Wait Until Dark, Saint Sebastian Players.
Featuring a terror-ridden blackout finale Commonwealth Edison would envy, this reliable 1966 nail-biter by Frederick Knott (who played the same tricks in Dial M for Murder) needs only to be properly tuned and timed to turn the audience inside out. And director Chuck Smith, in this well-oiled Saint Sebastian production, deals out the chills like a professional torturer.
The clever plot, famous from Audrey Hepburn’s frantic portrayal in the 1967 film, details the seemingly one-sided confrontation between Suzy, a blind woman in a Greenwich Village basement apartment, and three desperate con artists trying to trick her into revealing the whereabouts of a heroin-filled doll.
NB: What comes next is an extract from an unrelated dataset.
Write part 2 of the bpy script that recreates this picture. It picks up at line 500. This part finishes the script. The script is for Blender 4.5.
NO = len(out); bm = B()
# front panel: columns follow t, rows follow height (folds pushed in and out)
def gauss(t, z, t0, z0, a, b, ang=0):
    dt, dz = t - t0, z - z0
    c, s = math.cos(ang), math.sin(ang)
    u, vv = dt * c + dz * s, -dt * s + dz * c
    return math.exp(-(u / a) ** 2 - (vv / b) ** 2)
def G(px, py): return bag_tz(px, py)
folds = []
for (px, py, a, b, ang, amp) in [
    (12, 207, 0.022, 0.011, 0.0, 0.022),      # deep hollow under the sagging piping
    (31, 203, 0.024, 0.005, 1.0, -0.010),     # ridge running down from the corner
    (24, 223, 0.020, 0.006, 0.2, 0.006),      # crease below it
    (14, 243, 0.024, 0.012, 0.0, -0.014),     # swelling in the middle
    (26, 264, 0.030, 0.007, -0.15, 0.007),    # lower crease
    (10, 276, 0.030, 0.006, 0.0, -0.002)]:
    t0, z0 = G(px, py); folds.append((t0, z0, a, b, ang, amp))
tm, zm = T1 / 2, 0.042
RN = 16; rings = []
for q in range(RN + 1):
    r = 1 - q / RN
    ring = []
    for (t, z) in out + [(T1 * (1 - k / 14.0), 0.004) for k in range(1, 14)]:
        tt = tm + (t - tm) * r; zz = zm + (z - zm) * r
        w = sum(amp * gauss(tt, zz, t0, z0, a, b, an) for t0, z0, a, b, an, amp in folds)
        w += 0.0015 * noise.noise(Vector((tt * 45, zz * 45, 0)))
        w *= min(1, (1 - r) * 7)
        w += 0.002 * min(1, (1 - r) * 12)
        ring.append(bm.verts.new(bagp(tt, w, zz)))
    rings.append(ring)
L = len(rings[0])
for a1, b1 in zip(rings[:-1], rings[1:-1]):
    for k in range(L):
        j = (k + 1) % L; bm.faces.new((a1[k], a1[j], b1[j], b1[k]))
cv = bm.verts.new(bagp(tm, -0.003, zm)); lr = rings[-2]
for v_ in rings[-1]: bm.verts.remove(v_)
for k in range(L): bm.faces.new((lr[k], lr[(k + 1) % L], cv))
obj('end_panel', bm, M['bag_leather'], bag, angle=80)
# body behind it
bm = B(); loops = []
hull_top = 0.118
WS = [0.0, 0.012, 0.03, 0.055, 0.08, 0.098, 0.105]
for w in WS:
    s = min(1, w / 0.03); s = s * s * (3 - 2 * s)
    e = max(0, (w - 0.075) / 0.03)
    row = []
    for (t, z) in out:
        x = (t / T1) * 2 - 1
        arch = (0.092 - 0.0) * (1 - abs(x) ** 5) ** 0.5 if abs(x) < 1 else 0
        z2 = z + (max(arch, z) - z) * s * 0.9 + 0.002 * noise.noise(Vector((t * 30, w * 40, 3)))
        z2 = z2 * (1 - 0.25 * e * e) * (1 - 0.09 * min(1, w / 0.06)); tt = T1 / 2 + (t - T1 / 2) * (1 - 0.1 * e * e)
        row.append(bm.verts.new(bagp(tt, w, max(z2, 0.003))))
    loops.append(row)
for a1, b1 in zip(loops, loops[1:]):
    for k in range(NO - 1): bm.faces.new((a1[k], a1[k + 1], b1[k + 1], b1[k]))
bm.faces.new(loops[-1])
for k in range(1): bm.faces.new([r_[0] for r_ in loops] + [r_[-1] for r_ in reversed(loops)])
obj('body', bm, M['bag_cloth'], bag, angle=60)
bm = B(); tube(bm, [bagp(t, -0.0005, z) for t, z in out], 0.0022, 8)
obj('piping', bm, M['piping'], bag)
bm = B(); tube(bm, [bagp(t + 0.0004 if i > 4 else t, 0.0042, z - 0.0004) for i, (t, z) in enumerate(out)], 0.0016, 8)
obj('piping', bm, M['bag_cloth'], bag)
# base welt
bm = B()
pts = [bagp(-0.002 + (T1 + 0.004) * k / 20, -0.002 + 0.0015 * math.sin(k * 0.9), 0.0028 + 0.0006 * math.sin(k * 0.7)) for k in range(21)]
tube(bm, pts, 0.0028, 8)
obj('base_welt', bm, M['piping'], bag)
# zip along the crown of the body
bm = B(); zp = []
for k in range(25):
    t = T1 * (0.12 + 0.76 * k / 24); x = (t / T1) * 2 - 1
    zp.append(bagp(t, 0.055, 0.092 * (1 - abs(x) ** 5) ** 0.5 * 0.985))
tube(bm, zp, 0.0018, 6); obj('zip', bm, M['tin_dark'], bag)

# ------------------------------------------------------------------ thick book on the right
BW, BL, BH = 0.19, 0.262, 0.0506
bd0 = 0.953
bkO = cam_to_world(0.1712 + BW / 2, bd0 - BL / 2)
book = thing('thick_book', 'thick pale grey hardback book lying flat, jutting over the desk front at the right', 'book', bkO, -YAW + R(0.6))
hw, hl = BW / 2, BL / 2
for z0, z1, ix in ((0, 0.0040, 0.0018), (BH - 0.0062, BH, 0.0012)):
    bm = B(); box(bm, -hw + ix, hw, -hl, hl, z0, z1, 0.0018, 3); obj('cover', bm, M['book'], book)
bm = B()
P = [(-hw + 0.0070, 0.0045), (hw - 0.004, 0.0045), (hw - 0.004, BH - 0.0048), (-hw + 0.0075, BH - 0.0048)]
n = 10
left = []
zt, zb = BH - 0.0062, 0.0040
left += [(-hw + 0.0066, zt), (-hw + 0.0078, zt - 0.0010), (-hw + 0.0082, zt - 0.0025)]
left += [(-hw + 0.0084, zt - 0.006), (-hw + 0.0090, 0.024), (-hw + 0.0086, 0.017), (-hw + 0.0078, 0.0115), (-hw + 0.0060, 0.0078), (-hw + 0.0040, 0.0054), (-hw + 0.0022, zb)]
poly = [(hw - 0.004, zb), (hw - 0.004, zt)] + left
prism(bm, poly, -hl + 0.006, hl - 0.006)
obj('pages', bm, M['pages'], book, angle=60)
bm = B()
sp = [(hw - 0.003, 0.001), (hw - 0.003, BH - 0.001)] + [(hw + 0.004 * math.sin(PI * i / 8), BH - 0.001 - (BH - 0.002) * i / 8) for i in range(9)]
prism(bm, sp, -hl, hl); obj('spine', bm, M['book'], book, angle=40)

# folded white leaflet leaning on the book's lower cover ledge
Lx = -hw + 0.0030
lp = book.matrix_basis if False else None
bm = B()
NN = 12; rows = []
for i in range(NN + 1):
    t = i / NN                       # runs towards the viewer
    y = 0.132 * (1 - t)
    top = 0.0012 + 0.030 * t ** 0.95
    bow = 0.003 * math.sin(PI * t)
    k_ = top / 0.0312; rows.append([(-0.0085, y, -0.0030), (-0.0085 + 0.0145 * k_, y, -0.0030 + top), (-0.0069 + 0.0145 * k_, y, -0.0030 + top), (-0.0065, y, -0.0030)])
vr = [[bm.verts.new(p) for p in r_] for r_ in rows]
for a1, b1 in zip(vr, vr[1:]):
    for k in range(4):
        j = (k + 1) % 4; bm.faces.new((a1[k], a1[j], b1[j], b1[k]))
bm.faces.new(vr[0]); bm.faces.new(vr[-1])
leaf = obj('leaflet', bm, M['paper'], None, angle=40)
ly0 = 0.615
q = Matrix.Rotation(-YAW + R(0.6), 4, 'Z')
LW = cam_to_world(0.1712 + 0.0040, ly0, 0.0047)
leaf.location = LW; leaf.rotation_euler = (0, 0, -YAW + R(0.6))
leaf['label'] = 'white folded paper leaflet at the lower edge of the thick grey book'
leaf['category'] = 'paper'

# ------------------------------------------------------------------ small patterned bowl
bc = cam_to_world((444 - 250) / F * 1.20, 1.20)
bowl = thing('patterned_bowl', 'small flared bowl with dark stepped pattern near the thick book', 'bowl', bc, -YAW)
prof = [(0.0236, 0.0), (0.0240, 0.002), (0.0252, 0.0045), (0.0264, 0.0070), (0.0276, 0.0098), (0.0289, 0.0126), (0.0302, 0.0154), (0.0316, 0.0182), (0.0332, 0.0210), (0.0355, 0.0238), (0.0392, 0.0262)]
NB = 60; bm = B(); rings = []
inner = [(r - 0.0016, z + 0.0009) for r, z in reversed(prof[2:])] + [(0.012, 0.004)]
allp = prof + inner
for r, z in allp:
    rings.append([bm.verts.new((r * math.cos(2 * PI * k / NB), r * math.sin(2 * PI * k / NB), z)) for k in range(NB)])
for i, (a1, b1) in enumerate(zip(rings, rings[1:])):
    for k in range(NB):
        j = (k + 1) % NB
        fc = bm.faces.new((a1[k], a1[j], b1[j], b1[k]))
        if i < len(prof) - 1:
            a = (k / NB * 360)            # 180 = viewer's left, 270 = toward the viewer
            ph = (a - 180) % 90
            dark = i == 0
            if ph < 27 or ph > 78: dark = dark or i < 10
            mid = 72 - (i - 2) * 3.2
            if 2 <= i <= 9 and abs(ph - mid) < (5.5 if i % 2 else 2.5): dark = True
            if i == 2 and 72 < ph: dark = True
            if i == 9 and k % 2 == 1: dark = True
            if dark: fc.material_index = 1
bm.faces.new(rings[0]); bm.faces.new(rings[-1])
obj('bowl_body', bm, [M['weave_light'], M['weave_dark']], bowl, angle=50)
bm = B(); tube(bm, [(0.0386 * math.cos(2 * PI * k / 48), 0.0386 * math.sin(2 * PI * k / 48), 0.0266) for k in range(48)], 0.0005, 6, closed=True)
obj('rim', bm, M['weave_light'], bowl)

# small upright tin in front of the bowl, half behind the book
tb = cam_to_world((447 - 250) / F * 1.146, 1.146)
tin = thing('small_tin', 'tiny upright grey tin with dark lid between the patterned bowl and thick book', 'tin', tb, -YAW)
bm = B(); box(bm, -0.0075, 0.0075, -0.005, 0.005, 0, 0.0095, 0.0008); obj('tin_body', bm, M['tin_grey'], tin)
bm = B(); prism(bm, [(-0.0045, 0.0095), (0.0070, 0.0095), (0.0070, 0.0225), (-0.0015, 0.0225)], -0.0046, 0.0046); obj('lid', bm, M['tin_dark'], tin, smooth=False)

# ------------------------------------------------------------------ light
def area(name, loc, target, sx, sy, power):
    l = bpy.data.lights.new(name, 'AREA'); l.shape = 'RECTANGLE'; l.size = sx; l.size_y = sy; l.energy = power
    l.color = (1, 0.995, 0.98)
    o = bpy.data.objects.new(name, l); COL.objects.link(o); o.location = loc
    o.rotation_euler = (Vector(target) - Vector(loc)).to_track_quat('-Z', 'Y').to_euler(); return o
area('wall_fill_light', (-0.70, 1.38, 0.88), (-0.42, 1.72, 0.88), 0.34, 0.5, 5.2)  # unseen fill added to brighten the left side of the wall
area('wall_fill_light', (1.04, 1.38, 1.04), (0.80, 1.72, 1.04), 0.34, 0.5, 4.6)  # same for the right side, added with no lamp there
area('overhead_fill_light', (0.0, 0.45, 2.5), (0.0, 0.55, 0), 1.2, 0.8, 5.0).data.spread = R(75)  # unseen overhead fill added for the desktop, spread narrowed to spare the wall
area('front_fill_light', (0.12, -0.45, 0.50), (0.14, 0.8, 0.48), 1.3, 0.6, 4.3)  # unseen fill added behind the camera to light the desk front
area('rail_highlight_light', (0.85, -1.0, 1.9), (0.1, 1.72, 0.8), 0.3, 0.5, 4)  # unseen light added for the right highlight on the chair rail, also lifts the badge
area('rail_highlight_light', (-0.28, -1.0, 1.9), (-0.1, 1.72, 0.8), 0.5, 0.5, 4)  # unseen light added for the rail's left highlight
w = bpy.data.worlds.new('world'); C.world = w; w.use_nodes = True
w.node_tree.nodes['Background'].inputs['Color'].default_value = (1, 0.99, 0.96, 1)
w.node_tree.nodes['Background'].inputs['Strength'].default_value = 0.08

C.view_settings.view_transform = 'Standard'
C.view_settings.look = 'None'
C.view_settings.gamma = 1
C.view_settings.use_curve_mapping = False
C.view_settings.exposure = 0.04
Wisely, Bethanny Alexander stresses Suzy’s resourcefulness over her helplessness and underplays the work’s condescending references to the woman’s sixth sense. Most important, when we’re plunged into Suzy’s world of darkness, we feel we already know what it’s like.
Alexander gets tensile support from Kevin T. McCarthy as a sympathetic scoundrel, Jill Heiberger as the brat who becomes Suzy’s “eyes,” and Glenn Bugala as the sociopath who leaves the obligatory trail of bodies in his wake. Even the technical flubs on opening night–a lamp that went out when no one was nearby and a door without a functioning lock (though its being unlocked is crucial to the story)–paid tribute to this tingler’s clockwork intricacy.